Alfabeto Parallelo – Magazine Gattopardo “Aria Fritta”
Lo storytelling è l’arte di raccontare storie e in Sicilia esiste una tradizione ricchissima che dalla storica figura del narratore girovago ci porta all’opera dei pupi e i cuntastorie con repertorio epico cavalleresco dei giorni nostri.
Inizialmente i cantastorie popolari andavano in giro per i paesi con uno strumento musicale (chitarra o fisarmonica) per cantare e narrare storie reali o leggendarie portandosi dietro un cartellone che rappresentava la storia con dei disegni dipinti. Il cuntastorie invece non canta, non suona e non usa cartelloni, ma si avvale dell’arte della parola e di un uso molto particolare della voce, che viene definito proprio il “cunto”. Oltre all’intrattenimento c’è anche una funzione informativa, sociale e rituale di comunità che forse oggi non esiste più. Non mancano però i cuntastorie moderni che pur non mostrando particolare talento, raccontano di tutto, spesso cose risapute, scontante e inutili o ancora peggio si vantano esageratamente di cose che magari non hanno mai fatto.

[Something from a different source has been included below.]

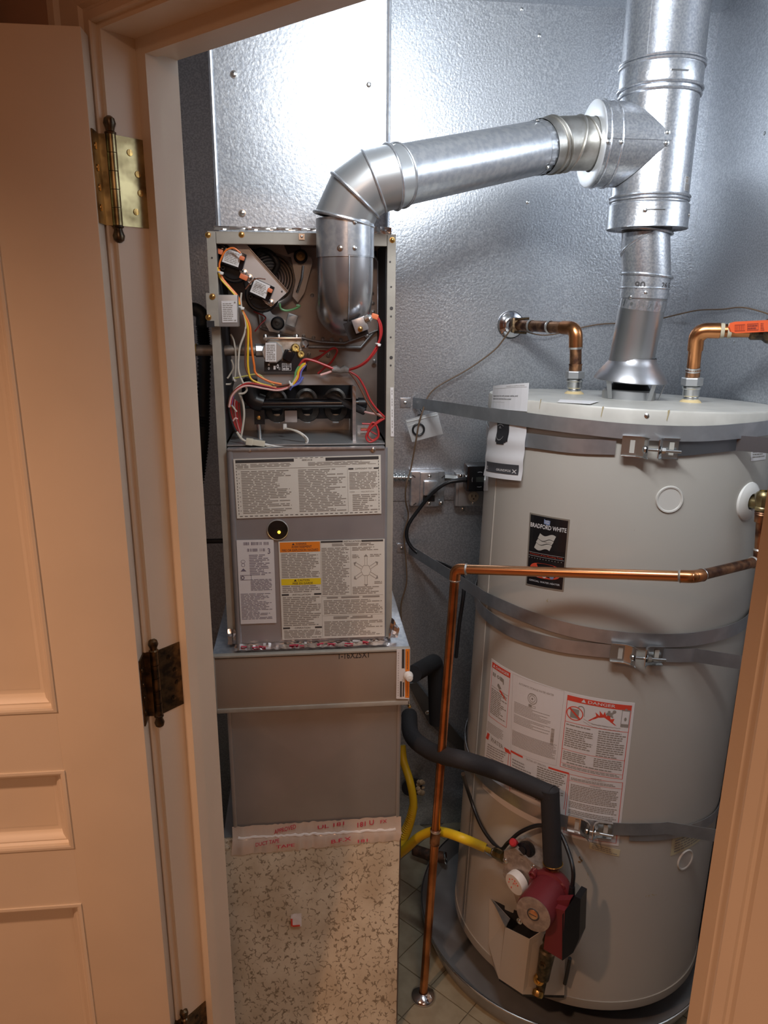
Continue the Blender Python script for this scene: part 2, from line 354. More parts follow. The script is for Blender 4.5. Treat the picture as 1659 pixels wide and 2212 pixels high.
# wall screws
scr = B().lathe((0, 0, 0), Z, [(.0055, 0), (.0055, .0015), (.0042, .0032), (0, .0034)], 10)
scr.lathe((0, 0, 0), Z, [(.007, 0), (.007, .0008), (0, .0009)], 12)
S0 = None
def screw(parent, p, n, s=1., m=None):
    global S0
    if S0 is None:
        S0 = put('screw', B().lathe((0, 0, 0), Z, [(.0072, 0), (.0072, .001), (.0052, .0012), (.0048, .0032), (.003, .0042), (0, .0044)], 10), ZINC, parent)
        o = S0
    else: o = rep(S0, parent, p)
    WLOC[o.name] = V(p); o.parent = parent; o.location = V(p)-WLOC[parent.name]+V(n)*.001*0
    o.rotation_euler = V(n).to_track_quat('Z', 'Y').to_euler(); o.scale = (s, s, s)
    if m and o.data.materials[0] != m:
        o.data = o.data.copy(); o.data.materials[0] = m
    return o
for px, py in ((1127, 20), (1165, 77), (1140, 437), (1110, 762), (885, 1079), (905, 330), (1000, 1100)): screw(wb, PY(px, py, YB-.001), -Y)
for px, py in ((1550, 45), (1518, 330), (1492, 568), (1586, 738), (1652, 288)): screw(wr, PX(px, py, XR-.001), -X)

# floor with 4.5 inch tiles laid diagonally
fl = put('floor', B().box((0, -.5, -.053), (4.9, 5.4, .1)), GROUT, kind='structure', smooth=False)
ta = math.radians(43); e1 = V((math.cos(ta), math.sin(ta), 0)); e2 = V((-math.sin(ta), math.cos(ta), 0)); TP_ = .1145
T0 = None; cnt = 0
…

I siciliani inquadrano immediatamente questi discorsi come “aria fritta” e definiscono colui che li racconta come un Quaquaraquà, termine fonosimbolico della lingua siciliana reso noto dal romanzo Il giorno della civetta di Leonardo Sciascia. Il gesto che identifica questi soggetti si compone con la mano a forma di becco di anatra che si apre e si chiude a mezz’aria toccando i polpastrelli e imitando l’azione del parlare a vanvera.
L’aria fritta negli ultimi anni è diventata anche una ricetta culinaria creata da uno chef stellato, ma vi assicuro che ai siciliani, noti buongustai, difficilmente piacerà.